Activists Appealing Against UK Funding Mozambique LNG Project

Activists Appealing Against UK Funding Mozambique LNG Project
The Court of Appeal will examine the UK government's decision to fund the Mozambique LNG project this week.

The Court of Appeal will examine the UK government's decision to fund the Mozambique LNG project this week.

A legal challenge will be heard at the Court of Appeal today over the UK government’s decision to approve $1.15 billion of financing for a gas mega-project in Mozambique.

It comes after the judicial review, brought by Friends of the Earth, ended up in legal deadlock last December, when two High Court judges disagreed on the verdict and a split decision meant the case was dismissed so it could be heard again in the Court of Appeal.

The Court of Appeal judges will now examine the government’s decision to fund the Mozambique LNG project through its export credit agency, UK Export Finance (UKEF).

Friends of the Earth will argue that financing for the project was permitted after it was incorrectly judged to be compatible with the Paris Agreement and its goal to limit global warming to 1.5 degrees.

The total emissions for the new gas field, which research by the environmental group finds would total some 4.5 billion tons of greenhouse gases over its lifetime – more than the combined annual emissions of all 27 EU countries, were not calculated as part of the government’s approval process or evaluated against global climate goals.

This, alongside a clear contradiction of the UK’s obligation to help other countries meet their own targets to cut emissions, is why Friends of the Earth believes the decision to be unlawful. The appeal decision is expected by early 2023.

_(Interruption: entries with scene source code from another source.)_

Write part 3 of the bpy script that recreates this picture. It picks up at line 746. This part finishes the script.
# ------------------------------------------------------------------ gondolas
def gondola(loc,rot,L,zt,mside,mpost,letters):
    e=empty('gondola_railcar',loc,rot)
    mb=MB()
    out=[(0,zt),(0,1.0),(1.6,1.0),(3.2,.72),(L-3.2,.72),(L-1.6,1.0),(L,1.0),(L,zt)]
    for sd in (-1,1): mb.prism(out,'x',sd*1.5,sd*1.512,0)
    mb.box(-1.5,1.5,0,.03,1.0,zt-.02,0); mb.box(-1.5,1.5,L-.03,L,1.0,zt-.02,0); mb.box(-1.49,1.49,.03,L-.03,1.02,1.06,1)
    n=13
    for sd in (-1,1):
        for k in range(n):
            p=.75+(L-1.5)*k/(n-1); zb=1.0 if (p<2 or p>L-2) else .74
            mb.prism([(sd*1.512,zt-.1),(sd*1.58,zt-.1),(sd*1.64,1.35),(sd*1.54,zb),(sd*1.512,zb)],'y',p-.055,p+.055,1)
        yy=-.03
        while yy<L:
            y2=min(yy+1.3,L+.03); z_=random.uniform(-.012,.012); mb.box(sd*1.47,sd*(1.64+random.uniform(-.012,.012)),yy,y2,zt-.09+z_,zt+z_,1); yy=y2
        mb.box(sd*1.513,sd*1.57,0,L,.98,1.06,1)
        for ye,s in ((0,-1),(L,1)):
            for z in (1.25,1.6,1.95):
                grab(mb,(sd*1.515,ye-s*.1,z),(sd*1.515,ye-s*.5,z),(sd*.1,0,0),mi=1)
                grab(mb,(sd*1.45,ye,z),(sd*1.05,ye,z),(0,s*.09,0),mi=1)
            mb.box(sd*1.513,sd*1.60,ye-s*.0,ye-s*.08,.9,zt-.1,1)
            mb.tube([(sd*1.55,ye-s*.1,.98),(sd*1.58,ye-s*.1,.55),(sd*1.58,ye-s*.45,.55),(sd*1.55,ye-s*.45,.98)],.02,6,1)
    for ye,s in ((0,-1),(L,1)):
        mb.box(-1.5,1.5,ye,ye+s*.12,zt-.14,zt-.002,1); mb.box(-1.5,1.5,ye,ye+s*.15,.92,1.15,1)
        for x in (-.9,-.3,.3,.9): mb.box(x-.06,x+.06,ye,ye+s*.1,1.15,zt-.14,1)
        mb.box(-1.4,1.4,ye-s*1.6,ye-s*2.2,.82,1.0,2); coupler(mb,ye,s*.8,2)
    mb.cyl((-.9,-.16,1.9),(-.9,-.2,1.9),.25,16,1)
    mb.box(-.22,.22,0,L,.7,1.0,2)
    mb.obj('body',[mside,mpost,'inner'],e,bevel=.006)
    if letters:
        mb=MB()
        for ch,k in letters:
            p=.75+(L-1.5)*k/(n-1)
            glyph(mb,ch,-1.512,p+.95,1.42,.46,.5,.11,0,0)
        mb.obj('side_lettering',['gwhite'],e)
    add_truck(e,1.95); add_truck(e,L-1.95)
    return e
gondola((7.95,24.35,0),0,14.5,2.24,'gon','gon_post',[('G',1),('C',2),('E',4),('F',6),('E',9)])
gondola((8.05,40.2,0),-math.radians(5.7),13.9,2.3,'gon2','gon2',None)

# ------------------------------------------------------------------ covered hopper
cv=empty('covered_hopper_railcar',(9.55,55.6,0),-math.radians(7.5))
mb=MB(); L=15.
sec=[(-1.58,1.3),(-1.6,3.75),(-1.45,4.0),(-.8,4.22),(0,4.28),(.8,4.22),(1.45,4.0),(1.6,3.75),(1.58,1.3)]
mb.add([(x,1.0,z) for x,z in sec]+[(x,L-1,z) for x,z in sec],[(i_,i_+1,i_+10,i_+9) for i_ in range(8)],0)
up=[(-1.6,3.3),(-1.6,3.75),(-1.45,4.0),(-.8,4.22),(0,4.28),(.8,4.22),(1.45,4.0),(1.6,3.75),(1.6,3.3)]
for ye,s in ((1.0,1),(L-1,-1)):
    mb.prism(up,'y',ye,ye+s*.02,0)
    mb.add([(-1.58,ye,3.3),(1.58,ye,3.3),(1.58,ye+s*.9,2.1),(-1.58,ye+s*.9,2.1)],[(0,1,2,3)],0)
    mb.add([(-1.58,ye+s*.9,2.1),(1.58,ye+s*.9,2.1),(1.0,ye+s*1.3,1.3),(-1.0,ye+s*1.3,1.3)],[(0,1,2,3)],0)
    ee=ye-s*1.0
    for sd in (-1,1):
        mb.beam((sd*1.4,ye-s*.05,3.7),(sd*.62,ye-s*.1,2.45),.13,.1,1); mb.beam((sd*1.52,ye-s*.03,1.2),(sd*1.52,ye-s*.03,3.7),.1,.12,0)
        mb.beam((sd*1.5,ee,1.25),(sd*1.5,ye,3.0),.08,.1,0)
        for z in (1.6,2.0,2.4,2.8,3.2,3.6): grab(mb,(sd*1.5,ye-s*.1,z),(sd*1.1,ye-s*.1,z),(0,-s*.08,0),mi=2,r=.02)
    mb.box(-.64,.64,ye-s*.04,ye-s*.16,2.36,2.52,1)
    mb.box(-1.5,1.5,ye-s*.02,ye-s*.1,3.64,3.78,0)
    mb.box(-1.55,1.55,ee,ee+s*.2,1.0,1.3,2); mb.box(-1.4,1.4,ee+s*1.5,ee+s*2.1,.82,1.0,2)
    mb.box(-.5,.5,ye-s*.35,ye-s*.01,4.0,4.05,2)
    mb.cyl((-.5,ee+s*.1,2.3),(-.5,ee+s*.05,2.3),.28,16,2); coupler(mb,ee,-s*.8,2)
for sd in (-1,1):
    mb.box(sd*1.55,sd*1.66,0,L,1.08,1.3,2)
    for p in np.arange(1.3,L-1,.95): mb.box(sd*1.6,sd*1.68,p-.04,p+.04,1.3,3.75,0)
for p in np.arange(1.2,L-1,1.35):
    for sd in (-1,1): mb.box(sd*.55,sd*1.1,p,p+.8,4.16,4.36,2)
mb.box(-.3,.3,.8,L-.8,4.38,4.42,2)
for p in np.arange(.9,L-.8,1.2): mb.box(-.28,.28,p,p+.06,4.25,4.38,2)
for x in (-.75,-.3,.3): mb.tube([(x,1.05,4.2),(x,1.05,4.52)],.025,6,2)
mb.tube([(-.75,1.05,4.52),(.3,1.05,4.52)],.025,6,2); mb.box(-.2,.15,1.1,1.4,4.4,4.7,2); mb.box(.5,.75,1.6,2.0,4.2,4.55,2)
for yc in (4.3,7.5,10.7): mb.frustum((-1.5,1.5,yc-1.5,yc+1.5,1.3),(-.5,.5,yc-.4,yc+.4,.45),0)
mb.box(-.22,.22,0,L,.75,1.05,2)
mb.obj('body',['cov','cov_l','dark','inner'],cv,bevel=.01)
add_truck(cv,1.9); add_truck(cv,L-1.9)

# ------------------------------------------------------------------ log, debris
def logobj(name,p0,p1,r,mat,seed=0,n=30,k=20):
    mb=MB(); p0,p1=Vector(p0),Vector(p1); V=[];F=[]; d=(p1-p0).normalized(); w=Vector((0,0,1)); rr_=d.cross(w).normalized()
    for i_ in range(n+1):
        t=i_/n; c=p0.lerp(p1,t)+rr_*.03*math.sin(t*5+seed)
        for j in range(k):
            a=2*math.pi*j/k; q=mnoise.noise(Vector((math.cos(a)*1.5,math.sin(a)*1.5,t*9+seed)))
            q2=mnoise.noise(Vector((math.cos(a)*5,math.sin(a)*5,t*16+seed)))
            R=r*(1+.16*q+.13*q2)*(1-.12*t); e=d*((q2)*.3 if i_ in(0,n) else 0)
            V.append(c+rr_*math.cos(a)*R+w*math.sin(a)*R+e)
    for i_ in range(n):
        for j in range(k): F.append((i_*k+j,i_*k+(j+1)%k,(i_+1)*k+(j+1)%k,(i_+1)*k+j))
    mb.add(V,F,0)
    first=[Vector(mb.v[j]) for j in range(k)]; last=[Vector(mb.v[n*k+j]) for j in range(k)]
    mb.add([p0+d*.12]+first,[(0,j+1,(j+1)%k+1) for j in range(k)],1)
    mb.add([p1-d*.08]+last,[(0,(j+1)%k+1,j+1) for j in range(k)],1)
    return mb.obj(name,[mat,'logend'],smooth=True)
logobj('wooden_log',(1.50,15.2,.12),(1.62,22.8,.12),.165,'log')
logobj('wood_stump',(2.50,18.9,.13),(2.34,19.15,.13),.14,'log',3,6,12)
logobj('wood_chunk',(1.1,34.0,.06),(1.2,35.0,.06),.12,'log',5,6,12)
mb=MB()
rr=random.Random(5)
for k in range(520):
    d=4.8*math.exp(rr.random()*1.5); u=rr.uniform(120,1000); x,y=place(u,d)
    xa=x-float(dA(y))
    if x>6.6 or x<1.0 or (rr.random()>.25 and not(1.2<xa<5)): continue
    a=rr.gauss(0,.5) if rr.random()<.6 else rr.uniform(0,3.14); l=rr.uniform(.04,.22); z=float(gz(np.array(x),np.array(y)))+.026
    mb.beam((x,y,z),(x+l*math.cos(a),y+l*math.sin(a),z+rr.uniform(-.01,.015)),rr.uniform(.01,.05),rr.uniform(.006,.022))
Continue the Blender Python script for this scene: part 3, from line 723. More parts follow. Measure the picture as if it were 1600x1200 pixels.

“UKEF not only helped finance the project, but it failed to measure all the emissions it would produce – misleading ministers about the scale of its impact. This is a complete failure of credible governance and morally unacceptable in a climate crisis. Climate assessments for fossil fuel projects must measure all the emissions, period. We need to understand the climate impacts of spending taxpayers' money, so we can decline carbon intensive investments like this and fund renewable energy projects instead,” Friends of the Earth’s head of legal, Will Rundle, said.

The hearing in the Court of Appeal, comes after COP27, where little progress was made in phasing out coal, oil, and gas, and securing the action needed to avert catastrophic global warming.

The gas project is project is already impacting communities in Cabo Delgado. People who once made a living from farming and fishing have lost their land and livelihoods. More than a million people have been forced to flee the area where gas was discovered in the last five years, due to conflict and insecurity.

"This appeal is a chance for the UK to show that it can uphold climate justice rather than just paying it lip service. It's time to end the UK government's bankrolling of destructive, colonial fossil fuel extractivism overseas and perpetuating decades of human rights and environmental abuses in countries on the frontlines of the climate crisis," Daniel Ribeiro, campaigner at Friends of the Earth Mozambique, stated.

“Gas has never been a sustainable energy model and has wreaked havoc on many developing countries. A renewable development pathway is not only desired but possible, the UK must withdraw its support from Mozambique LNG. The repercussions of the project will be global and it’s communities like those in Cabo Delgado that are unfairly paying the highest price for climate breakdown,” Friends of the Earth’s international climate campaigner, Rachel Kennerley, said.

“At the heart of this appeal is a fundamental question of climate change law: is it lawful for the UK government to conclude that financing fossil fuel projects abroad, which will lead to an increase in emissions, compatible with the Paris Agreement? The Court of Appeal’s answer is likely to be a defining moment in climate change litigation. Friends of the Earth is clear: without calculating the amount of carbon emissions arising from the use of liquid natural gas extracted from Mozambique, the manner in which the UK government approved the financing was unlawful. We look forward to making those arguments in Court this week,” Leigh Day solicitor Rowan Smith, who represents Friends of the Earth, concluded.